= Provided data =
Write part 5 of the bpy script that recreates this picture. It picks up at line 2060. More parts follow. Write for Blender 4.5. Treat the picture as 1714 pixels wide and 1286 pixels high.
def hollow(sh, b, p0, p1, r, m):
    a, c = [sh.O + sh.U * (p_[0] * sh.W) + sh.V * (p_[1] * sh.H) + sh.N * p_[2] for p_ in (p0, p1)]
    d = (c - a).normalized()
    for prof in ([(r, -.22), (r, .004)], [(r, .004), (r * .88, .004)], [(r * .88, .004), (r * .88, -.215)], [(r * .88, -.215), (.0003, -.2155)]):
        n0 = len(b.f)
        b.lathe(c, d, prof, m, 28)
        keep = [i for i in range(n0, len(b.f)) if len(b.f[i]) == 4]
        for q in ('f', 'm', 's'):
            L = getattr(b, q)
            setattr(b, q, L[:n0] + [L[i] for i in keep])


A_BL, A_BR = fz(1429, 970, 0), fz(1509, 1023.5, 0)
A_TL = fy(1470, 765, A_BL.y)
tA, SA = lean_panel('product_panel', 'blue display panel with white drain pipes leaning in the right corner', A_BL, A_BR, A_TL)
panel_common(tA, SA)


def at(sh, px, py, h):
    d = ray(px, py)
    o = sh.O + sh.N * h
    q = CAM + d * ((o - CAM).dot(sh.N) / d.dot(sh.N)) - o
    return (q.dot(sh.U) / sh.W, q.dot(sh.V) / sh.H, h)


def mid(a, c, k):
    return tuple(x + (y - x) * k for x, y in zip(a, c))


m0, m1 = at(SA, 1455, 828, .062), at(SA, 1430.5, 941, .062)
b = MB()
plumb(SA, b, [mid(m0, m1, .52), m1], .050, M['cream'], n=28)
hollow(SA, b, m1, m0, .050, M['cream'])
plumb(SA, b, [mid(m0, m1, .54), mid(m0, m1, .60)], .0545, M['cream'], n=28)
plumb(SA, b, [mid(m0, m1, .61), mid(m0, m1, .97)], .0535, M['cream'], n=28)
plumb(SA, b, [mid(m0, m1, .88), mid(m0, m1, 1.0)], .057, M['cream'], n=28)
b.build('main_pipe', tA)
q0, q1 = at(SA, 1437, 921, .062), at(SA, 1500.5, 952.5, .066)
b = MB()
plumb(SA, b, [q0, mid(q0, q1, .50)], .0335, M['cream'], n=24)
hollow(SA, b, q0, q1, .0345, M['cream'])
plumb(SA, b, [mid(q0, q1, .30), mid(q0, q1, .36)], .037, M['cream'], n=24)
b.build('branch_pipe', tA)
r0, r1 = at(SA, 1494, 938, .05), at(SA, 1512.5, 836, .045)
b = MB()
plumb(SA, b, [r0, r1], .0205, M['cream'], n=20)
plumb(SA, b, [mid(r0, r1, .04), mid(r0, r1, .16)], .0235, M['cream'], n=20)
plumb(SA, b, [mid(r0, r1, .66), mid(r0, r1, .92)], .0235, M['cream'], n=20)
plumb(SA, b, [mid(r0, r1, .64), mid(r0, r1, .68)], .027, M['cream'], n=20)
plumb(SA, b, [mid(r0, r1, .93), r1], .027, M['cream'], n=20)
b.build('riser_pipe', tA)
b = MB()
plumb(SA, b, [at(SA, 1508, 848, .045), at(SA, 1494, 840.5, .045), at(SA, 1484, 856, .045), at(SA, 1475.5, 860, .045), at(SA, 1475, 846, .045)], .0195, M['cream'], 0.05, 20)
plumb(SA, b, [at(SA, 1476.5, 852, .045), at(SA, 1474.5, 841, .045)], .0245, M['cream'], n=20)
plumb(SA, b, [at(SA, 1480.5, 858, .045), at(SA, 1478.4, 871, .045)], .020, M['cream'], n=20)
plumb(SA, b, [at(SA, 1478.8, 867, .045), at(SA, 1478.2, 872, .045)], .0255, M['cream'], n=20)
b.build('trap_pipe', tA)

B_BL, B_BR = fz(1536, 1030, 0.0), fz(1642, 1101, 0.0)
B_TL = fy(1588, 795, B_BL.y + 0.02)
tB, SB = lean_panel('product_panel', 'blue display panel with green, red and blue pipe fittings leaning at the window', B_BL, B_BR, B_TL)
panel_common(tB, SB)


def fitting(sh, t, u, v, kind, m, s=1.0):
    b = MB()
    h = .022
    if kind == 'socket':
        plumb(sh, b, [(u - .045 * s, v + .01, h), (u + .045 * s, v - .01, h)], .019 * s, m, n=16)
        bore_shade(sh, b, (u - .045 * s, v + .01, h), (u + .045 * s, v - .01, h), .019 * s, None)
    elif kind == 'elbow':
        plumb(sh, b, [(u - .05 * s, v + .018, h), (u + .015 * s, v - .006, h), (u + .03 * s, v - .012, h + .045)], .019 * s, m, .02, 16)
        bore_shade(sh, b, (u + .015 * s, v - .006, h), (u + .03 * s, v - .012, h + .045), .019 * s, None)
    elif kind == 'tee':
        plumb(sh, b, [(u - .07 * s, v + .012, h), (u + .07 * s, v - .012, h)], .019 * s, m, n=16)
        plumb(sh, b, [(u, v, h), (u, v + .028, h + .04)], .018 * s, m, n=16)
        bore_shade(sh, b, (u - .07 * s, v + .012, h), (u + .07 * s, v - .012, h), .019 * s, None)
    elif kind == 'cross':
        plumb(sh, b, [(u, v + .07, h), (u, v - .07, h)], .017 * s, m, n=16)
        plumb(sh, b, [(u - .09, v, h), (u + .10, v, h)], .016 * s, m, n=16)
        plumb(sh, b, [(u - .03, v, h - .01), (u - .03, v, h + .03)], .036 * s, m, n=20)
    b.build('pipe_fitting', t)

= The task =
Extract the full listing above without alteration.

= Exercise response =
Write part 5 of the bpy script that recreates this picture. It picks up at line 2060. More parts follow. Write for Blender 4.5. Treat the picture as 1714 pixels wide and 1286 pixels high.
def hollow(sh, b, p0, p1, r, m):
    a, c = [sh.O + sh.U * (p_[0] * sh.W) + sh.V * (p_[1] * sh.H) + sh.N * p_[2] for p_ in (p0, p1)]
    d = (c - a).normalized()
    for prof in ([(r, -.22), (r, .004)], [(r, .004), (r * .88, .004)], [(r * .88, .004), (r * .88, -.215)], [(r * .88, -.215), (.0003, -.2155)]):
        n0 = len(b.f)
        b.lathe(c, d, prof, m, 28)
        keep = [i for i in range(n0, len(b.f)) if len(b.f[i]) == 4]
        for q in ('f', 'm', 's'):
            L = getattr(b, q)
            setattr(b, q, L[:n0] + [L[i] for i in keep])


A_BL, A_BR = fz(1429, 970, 0), fz(1509, 1023.5, 0)
A_TL = fy(1470, 765, A_BL.y)
tA, SA = lean_panel('product_panel', 'blue display panel with white drain pipes leaning in the right corner', A_BL, A_BR, A_TL)
panel_common(tA, SA)


def at(sh, px, py, h):
    d = ray(px, py)
    o = sh.O + sh.N * h
    q = CAM + d * ((o - CAM).dot(sh.N) / d.dot(sh.N)) - o
    return (q.dot(sh.U) / sh.W, q.dot(sh.V) / sh.H, h)


def mid(a, c, k):
    return tuple(x + (y - x) * k for x, y in zip(a, c))


m0, m1 = at(SA, 1455, 828, .062), at(SA, 1430.5, 941, .062)
b = MB()
plumb(SA, b, [mid(m0, m1, .52), m1], .050, M['cream'], n=28)
hollow(SA, b, m1, m0, .050, M['cream'])
plumb(SA, b, [mid(m0, m1, .54), mid(m0, m1, .60)], .0545, M['cream'], n=28)
plumb(SA, b, [mid(m0, m1, .61), mid(m0, m1, .97)], .0535, M['cream'], n=28)
plumb(SA, b, [mid(m0, m1, .88), mid(m0, m1, 1.0)], .057, M['cream'], n=28)
b.build('main_pipe', tA)
q0, q1 = at(SA, 1437, 921, .062), at(SA, 1500.5, 952.5, .066)
b = MB()
plumb(SA, b, [q0, mid(q0, q1, .50)], .0335, M['cream'], n=24)
hollow(SA, b, q0, q1, .0345, M['cream'])
plumb(SA, b, [mid(q0, q1, .30), mid(q0, q1, .36)], .037, M['cream'], n=24)
b.build('branch_pipe', tA)
r0, r1 = at(SA, 1494, 938, .05), at(SA, 1512.5, 836, .045)
b = MB()
plumb(SA, b, [r0, r1], .0205, M['cream'], n=20)
plumb(SA, b, [mid(r0, r1, .04), mid(r0, r1, .16)], .0235, M['cream'], n=20)
plumb(SA, b, [mid(r0, r1, .66), mid(r0, r1, .92)], .0235, M['cream'], n=20)
plumb(SA, b, [mid(r0, r1, .64), mid(r0, r1, .68)], .027, M['cream'], n=20)
plumb(SA, b, [mid(r0, r1, .93), r1], .027, M['cream'], n=20)
b.build('riser_pipe', tA)
b = MB()
plumb(SA, b, [at(SA, 1508, 848, .045), at(SA, 1494, 840.5, .045), at(SA, 1484, 856, .045), at(SA, 1475.5, 860, .045), at(SA, 1475, 846, .045)], .0195, M['cream'], 0.05, 20)
plumb(SA, b, [at(SA, 1476.5, 852, .045), at(SA, 1474.5, 841, .045)], .0245, M['cream'], n=20)
plumb(SA, b, [at(SA, 1480.5, 858, .045), at(SA, 1478.4, 871, .045)], .020, M['cream'], n=20)
plumb(SA, b, [at(SA, 1478.8, 867, .045), at(SA, 1478.2, 872, .045)], .0255, M['cream'], n=20)
b.build('trap_pipe', tA)

B_BL, B_BR = fz(1536, 1030, 0.0), fz(1642, 1101, 0.0)
B_TL = fy(1588, 795, B_BL.y + 0.02)
tB, SB = lean_panel('product_panel', 'blue display panel with green, red and blue pipe fittings leaning at the window', B_BL, B_BR, B_TL)
panel_common(tB, SB)


def fitting(sh, t, u, v, kind, m, s=1.0):
    b = MB()
    h = .022
    if kind == 'socket':
        plumb(sh, b, [(u - .045 * s, v + .01, h), (u + .045 * s, v - .01, h)], .019 * s, m, n=16)
        bore_shade(sh, b, (u - .045 * s, v + .01, h), (u + .045 * s, v - .01, h), .019 * s, None)
    elif kind == 'elbow':
        plumb(sh, b, [(u - .05 * s, v + .018, h), (u + .015 * s, v - .006, h), (u + .03 * s, v - .012, h + .045)], .019 * s, m, .02, 16)
        bore_shade(sh, b, (u + .015 * s, v - .006, h), (u + .03 * s, v - .012, h + .045), .019 * s, None)
    elif kind == 'tee':
        plumb(sh, b, [(u - .07 * s, v + .012, h), (u + .07 * s, v - .012, h)], .019 * s, m, n=16)
        plumb(sh, b, [(u, v, h), (u, v + .028, h + .04)], .018 * s, m, n=16)
        bore_shade(sh, b, (u - .07 * s, v + .012, h), (u + .07 * s, v - .012, h), .019 * s, None)
    elif kind == 'cross':
        plumb(sh, b, [(u, v + .07, h), (u, v - .07, h)], .017 * s, m, n=16)
        plumb(sh, b, [(u - .09, v, h), (u + .10, v, h)], .016 * s, m, n=16)
        plumb(sh, b, [(u - .03, v, h - .01), (u - .03, v, h + .03)], .036 * s, m, n=20)
    b.build('pipe_fitting', t)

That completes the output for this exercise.